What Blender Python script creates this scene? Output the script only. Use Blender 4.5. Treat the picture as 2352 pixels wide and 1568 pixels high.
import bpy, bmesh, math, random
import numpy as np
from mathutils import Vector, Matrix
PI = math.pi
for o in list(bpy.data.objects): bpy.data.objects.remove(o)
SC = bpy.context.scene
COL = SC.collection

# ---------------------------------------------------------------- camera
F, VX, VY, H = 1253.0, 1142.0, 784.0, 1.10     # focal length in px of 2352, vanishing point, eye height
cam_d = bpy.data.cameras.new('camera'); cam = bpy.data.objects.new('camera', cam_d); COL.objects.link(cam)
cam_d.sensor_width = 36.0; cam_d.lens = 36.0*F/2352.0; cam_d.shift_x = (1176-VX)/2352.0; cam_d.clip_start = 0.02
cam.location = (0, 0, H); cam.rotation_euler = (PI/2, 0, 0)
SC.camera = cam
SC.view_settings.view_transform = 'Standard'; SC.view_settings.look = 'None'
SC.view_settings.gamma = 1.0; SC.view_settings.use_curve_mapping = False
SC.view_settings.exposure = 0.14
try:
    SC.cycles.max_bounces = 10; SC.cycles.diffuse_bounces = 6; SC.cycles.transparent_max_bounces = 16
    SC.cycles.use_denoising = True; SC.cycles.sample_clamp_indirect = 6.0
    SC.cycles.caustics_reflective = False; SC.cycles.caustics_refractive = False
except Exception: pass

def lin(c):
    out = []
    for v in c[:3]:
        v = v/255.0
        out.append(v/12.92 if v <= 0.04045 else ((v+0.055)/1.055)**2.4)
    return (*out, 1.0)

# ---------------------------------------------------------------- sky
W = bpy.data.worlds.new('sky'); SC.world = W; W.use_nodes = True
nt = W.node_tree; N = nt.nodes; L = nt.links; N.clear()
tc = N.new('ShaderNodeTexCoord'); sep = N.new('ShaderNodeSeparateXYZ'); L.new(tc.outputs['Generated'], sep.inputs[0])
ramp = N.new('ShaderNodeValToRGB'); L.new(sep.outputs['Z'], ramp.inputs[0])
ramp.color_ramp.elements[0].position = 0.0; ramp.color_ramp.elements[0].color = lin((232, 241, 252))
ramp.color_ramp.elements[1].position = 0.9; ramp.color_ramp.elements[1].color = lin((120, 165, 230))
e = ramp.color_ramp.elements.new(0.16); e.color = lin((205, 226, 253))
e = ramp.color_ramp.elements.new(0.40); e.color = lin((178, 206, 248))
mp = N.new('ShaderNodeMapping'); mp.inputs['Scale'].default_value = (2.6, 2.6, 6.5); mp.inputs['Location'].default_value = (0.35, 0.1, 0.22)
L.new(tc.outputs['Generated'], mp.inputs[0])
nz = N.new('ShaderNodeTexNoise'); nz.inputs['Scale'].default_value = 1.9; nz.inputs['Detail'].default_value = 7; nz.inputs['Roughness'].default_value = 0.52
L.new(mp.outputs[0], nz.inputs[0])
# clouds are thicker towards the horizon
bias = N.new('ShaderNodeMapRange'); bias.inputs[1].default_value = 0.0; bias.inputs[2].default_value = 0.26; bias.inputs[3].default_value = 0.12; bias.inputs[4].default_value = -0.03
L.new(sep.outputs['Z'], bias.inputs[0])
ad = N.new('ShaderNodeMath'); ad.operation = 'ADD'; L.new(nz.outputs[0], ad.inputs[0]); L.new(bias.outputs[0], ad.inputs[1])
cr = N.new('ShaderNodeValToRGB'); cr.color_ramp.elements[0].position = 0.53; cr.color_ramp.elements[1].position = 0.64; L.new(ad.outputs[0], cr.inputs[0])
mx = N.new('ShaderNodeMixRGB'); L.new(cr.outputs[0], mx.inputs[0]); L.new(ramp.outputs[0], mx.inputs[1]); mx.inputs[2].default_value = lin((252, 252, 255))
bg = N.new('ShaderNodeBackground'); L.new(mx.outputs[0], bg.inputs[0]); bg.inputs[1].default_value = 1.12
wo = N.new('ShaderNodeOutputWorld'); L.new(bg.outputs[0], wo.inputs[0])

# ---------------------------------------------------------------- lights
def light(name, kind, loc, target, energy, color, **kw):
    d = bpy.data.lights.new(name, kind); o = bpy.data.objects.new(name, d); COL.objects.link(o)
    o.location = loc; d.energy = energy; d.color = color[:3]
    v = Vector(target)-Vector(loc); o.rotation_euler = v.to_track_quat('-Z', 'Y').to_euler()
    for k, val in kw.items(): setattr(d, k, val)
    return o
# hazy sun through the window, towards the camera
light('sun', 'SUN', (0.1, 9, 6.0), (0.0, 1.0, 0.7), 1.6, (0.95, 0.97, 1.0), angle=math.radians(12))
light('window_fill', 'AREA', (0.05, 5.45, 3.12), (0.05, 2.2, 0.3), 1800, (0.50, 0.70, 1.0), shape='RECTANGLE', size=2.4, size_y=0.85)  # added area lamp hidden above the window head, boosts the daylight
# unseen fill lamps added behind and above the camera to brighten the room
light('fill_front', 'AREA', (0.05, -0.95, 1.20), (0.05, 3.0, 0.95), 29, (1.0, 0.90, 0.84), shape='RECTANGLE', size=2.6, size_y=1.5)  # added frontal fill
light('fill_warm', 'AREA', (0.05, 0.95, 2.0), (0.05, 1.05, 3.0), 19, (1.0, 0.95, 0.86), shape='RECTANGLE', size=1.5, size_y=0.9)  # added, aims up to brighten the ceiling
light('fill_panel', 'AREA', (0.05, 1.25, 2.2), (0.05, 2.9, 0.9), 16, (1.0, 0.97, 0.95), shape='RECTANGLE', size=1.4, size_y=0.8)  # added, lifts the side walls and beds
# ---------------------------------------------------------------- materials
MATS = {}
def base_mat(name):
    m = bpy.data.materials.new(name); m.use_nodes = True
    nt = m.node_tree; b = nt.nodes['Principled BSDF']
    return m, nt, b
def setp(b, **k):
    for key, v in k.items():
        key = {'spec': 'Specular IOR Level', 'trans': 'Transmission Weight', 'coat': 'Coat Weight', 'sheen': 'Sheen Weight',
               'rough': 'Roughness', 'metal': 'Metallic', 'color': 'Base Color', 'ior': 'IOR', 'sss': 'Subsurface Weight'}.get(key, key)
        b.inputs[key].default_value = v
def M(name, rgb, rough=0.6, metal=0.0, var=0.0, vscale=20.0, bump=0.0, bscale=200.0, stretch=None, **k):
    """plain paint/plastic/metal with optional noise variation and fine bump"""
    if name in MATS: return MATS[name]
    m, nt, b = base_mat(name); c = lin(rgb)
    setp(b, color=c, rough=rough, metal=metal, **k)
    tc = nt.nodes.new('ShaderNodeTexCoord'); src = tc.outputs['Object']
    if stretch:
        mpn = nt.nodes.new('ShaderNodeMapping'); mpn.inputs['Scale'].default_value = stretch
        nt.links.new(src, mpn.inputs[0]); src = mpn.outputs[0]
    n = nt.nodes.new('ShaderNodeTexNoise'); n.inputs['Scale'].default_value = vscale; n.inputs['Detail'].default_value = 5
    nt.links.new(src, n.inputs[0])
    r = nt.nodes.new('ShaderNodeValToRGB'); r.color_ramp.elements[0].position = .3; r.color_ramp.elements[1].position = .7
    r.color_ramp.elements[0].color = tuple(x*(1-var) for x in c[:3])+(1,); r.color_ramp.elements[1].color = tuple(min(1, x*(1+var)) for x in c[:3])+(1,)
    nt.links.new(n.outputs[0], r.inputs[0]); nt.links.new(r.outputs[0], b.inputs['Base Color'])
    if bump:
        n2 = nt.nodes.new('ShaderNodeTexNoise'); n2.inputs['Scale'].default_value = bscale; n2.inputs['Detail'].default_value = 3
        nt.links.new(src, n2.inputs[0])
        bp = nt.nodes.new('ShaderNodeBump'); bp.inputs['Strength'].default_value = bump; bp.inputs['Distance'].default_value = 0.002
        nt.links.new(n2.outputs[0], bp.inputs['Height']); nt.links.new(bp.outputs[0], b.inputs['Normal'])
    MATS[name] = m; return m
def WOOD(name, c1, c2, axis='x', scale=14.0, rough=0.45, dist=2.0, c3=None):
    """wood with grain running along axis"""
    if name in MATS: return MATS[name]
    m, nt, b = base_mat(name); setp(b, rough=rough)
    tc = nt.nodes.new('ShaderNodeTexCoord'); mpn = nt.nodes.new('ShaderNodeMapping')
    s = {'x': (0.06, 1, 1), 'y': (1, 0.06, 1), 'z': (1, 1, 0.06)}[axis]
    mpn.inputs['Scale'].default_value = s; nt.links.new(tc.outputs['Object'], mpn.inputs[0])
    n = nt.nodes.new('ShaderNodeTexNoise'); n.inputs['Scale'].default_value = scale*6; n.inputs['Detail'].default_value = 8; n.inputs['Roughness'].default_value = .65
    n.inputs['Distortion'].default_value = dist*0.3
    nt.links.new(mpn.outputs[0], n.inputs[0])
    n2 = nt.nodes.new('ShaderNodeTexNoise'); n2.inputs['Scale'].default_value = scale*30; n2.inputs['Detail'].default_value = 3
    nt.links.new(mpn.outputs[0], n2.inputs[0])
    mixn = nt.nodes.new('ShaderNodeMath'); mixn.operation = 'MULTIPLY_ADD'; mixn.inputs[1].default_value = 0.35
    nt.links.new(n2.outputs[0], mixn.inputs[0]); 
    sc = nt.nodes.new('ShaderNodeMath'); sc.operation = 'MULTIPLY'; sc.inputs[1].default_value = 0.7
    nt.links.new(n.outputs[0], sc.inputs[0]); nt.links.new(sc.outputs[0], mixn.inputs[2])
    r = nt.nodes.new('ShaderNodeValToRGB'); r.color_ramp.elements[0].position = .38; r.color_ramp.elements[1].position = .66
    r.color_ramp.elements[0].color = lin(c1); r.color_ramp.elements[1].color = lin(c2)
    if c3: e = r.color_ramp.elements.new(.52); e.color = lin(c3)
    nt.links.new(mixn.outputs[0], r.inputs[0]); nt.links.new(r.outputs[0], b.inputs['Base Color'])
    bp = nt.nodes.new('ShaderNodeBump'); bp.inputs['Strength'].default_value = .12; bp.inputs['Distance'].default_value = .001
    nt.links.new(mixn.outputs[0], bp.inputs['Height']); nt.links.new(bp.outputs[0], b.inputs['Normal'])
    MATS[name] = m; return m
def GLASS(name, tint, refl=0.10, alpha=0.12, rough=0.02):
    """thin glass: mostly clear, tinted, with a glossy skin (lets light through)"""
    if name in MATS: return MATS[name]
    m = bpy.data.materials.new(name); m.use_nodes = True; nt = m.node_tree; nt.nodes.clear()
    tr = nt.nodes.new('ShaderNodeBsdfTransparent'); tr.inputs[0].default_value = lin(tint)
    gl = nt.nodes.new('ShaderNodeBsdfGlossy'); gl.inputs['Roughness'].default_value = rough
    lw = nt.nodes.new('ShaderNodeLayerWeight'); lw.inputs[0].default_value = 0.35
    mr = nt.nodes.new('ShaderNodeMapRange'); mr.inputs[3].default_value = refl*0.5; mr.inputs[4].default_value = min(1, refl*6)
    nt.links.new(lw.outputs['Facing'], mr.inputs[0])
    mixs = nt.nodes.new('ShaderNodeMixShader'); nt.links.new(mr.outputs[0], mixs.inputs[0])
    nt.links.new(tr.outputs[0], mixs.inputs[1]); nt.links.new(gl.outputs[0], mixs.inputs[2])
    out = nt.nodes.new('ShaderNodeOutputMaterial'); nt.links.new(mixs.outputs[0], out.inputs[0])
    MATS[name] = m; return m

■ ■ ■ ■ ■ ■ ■

Goal of the exercise: Give the lines again, exactly as they stand, from the beginning of the data through the line with "COL = SC.collection".

Reply to the exercise:
What Blender Python script creates this scene? Output the script only. Use Blender 4.5. Treat the picture as 2352 pixels wide and 1568 pixels high.
import bpy, bmesh, math, random
import numpy as np
from mathutils import Vector, Matrix
PI = math.pi
for o in list(bpy.data.objects): bpy.data.objects.remove(o)
SC = bpy.context.scene
COL = SC.collection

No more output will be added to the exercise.